Der „Occult Blues from hell“ von Messa funktioniert damit auf Feast of Water schon alleine angesichts der Substanz im Songmaterial also schon ganz grundlegend fesselnder und faszinierend als bisher bereits, doch wollen zwei Faktoren der Platte noch explizit in die Auslage gestellt werden.
Zum einen ist da der Gesang von Frontfrau Sara, die vor einer enorm zweckdienlich und gefühlvoll arbeitenden Band eine ideale Bühne geboten bekommt. Ihre Performance wandelt sich je nach dem Spektrum des ausgeleuchteten Zwielichts mühelos; ist zu gleichen Teilen gespenstisch, verrucht und erotisch, dann wieder mit leichtem Gothic-Flair morbide oder kraftvoll und energisch.

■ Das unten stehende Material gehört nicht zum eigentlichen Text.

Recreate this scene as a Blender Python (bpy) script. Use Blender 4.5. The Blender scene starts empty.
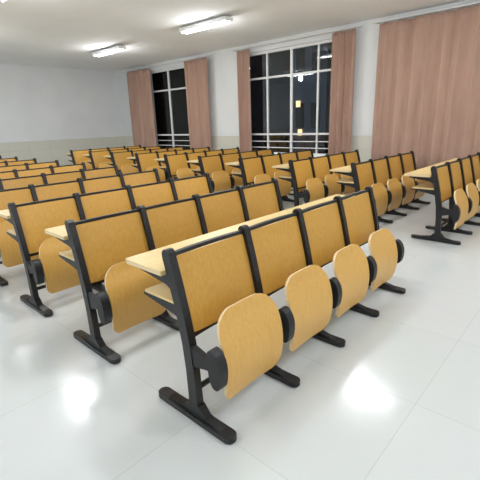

Und zum anderen ist da eine starke Produktion, die im richtigen Moment die Zügel eng zieht, ansonsten aber genug Raum zum atmen lässt und Feast of Water als Reise inszeniert, die über das die knackige Entspannungsübung White Stains mit angespannten Nackenmuskeln im ätherischen Abspann Da Tariki Tariqat mündet, das einen beinahe orientalisch anmutenden Zugang zum Postrock freilegt, und die Dramatik von Feast of Water noch einmal mit hypnotisierender Dichte artikuliert. Den Exzess, den die Band dabei auf Platte bei Steilvorlagen wie dieser ausspart, wird sie wohl erst live in angebracht erschöpfenden Ausmaß evozieren – vermissen darf man ihn angesichts eines zu abruptes Finales dennoch. Messa schließen hier ungeachtet derartiger minimaler Schönheitsfehler majestätisch den Kreis, tauchen noch weiter in ihren Klangkosmos hinab und lösen praktisch alle Versprechen ein, die Belfry gab.